-- Stated goal --
Drop the images; return everything else in the listing below exactly.
+++++
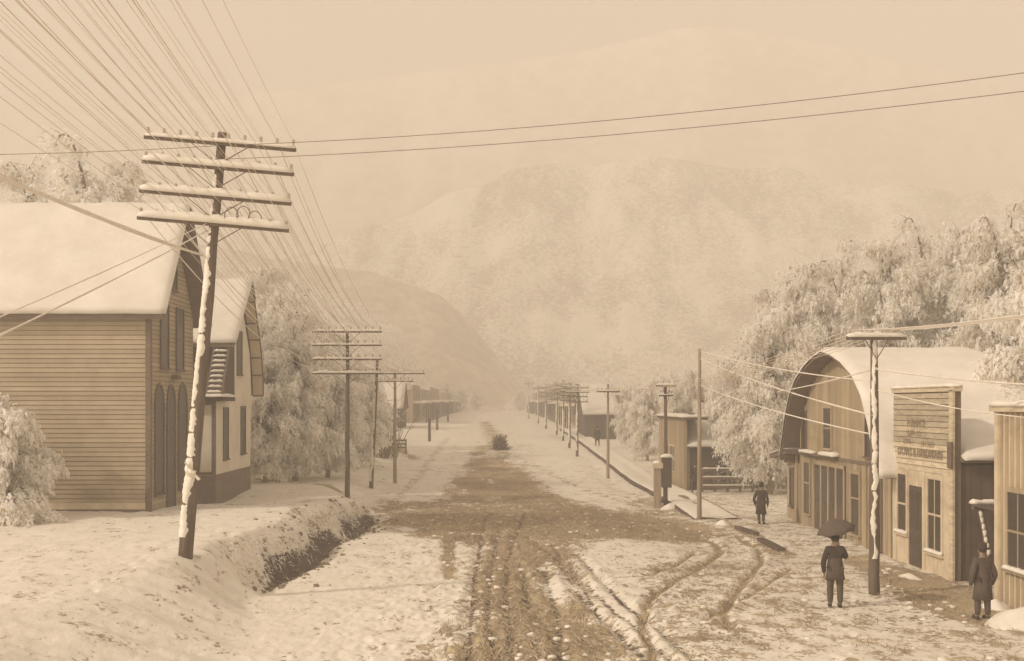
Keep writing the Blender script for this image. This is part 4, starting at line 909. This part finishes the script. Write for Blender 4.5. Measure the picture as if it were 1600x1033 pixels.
# ---------------------------------------------------------------- wires
def wire(a, b, sag, label, group, r=.012, m='wire', seg=16, lumps=0.0):
    a, b = Vector(a), Vector(b); c = (a+b)/2; pts = []
    for k in range(seg+1):
        t = k/seg; pts.append(a.lerp(b, t)-Vector((0, 0, 4*sag*t*(1-t)))-c)
    rr = [r*(1+lumps*random.uniform(-1, 1)) for _ in pts]
    me = MB().tube(pts, rr, 5).mesh('wire', M[m], True); o = thing('wire', label, 'wire', group, c, me); return o
ORD = ['leftmost', 'second', 'third', 'fourth', 'fifth', 'sixth', 'seventh', 'eighth', 'ninth', 'rightmost']
def od(k, n=10): return 'leftmost' if k == 0 else 'rightmost' if k == n-1 else ORD[k]+' from the left'
names = ['topmost', 'second', 'third', 'lowest']
for ai in range(4):
    for k in range(10):
        a = I1[ai][k]; x = -4.1+(k-4.5)*.42
        wire(a, (x, -13, a.z+.9-.05*ai+.1*random.random()), .35+.25*random.random(), f'{od(k)} overhead wire toward us from the {names[ai]} big pole crossarm', f'wires toward us from the {names[ai]} crossarm', .0045 if ai < 2 else .0065, 'wire' if ai < 2 or k % 3 else 'wire_snow', 26, .25)
        wire(a, IB[ai][k], .35+.5*random.random(), f'{od(k)} wire going on down the street from the {names[ai]} crossarm', f'wires onward from the {names[ai]} crossarm', .009 if k % 2 else .014, 'wire_snow', 18, .35)
for ai in range(2):
    for k in range(10): wire(IB[ai+2][k], ID[ai][k], .25+.2*random.random(), f'{od(k)} wire from the {names[ai+2]} dark pole crossarm to the pale pole', 'wires along the left line', .014, 'wire_snow')
top1 = A1(H1-.35)
wire(top1, (12.6, 22, ZY(86, 22)), .28, 'upper dark wire crossing high above the street', None, .008, 'pole', 24)
wire(A1(H1-.7), (12.6, 22, ZY(117, 22)), .25, 'lower dark wire crossing high above the street', None, .008, 'pole', 24)
wire(top1, (-20, 27, 11.0), .2, 'dark wire leaving the big pole top toward the left', None, .007, 'pole')
w0 = A1(8.6)
def from_px(px, py, Y): return ((px-VX)*Y/F, Y, ZY(py, Y))
def ext(a, b, k): a, b = Vector(a), Vector(b); return a.lerp(b, k)
wire(from_px(318, 399, 29.4), ext(from_px(303, 392, 29.4), from_px(-60, 212, 12), 2.1), .25, 'thick snow rope of a cable slanting up from the big pole', None, .036, 'wire_snow', 26, .25)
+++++
-- Result of this exercise --
Keep writing the Blender script for this image. This is part 4, starting at line 909. This part finishes the script. Write for Blender 4.5. Measure the picture as if it were 1600x1033 pixels.
# ---------------------------------------------------------------- wires
def wire(a, b, sag, label, group, r=.012, m='wire', seg=16, lumps=0.0):
    a, b = Vector(a), Vector(b); c = (a+b)/2; pts = []
    for k in range(seg+1):
        t = k/seg; pts.append(a.lerp(b, t)-Vector((0, 0, 4*sag*t*(1-t)))-c)
    rr = [r*(1+lumps*random.uniform(-1, 1)) for _ in pts]
    me = MB().tube(pts, rr, 5).mesh('wire', M[m], True); o = thing('wire', label, 'wire', group, c, me); return o
ORD = ['leftmost', 'second', 'third', 'fourth', 'fifth', 'sixth', 'seventh', 'eighth', 'ninth', 'rightmost']
def od(k, n=10): return 'leftmost' if k == 0 else 'rightmost' if k == n-1 else ORD[k]+' from the left'
names = ['topmost', 'second', 'third', 'lowest']
for ai in range(4):
    for k in range(10):
        a = I1[ai][k]; x = -4.1+(k-4.5)*.42
        wire(a, (x, -13, a.z+.9-.05*ai+.1*random.random()), .35+.25*random.random(), f'{od(k)} overhead wire toward us from the {names[ai]} big pole crossarm', f'wires toward us from the {names[ai]} crossarm', .0045 if ai < 2 else .0065, 'wire' if ai < 2 or k % 3 else 'wire_snow', 26, .25)
        wire(a, IB[ai][k], .35+.5*random.random(), f'{od(k)} wire going on down the street from the {names[ai]} crossarm', f'wires onward from the {names[ai]} crossarm', .009 if k % 2 else .014, 'wire_snow', 18, .35)
for ai in range(2):
    for k in range(10): wire(IB[ai+2][k], ID[ai][k], .25+.2*random.random(), f'{od(k)} wire from the {names[ai+2]} dark pole crossarm to the pale pole', 'wires along the left line', .014, 'wire_snow')
top1 = A1(H1-.35)
wire(top1, (12.6, 22, ZY(86, 22)), .28, 'upper dark wire crossing high above the street', None, .008, 'pole', 24)
wire(A1(H1-.7), (12.6, 22, ZY(117, 22)), .25, 'lower dark wire crossing high above the street', None, .008, 'pole', 24)
wire(top1, (-20, 27, 11.0), .2, 'dark wire leaving the big pole top toward the left', None, .007, 'pole')
w0 = A1(8.6)
def from_px(px, py, Y): return ((px-VX)*Y/F, Y, ZY(py, Y))
def ext(a, b, k): a, b = Vector(a), Vector(b); return a.lerp(b, k)
wire(from_px(318, 399, 29.4), ext(from_px(303, 392, 29.4), from_px(-60, 212, 12), 2.1), .25, 'thick snow rope of a cable slanting up from the big pole', None, .036, 'wire_snow', 26, .25)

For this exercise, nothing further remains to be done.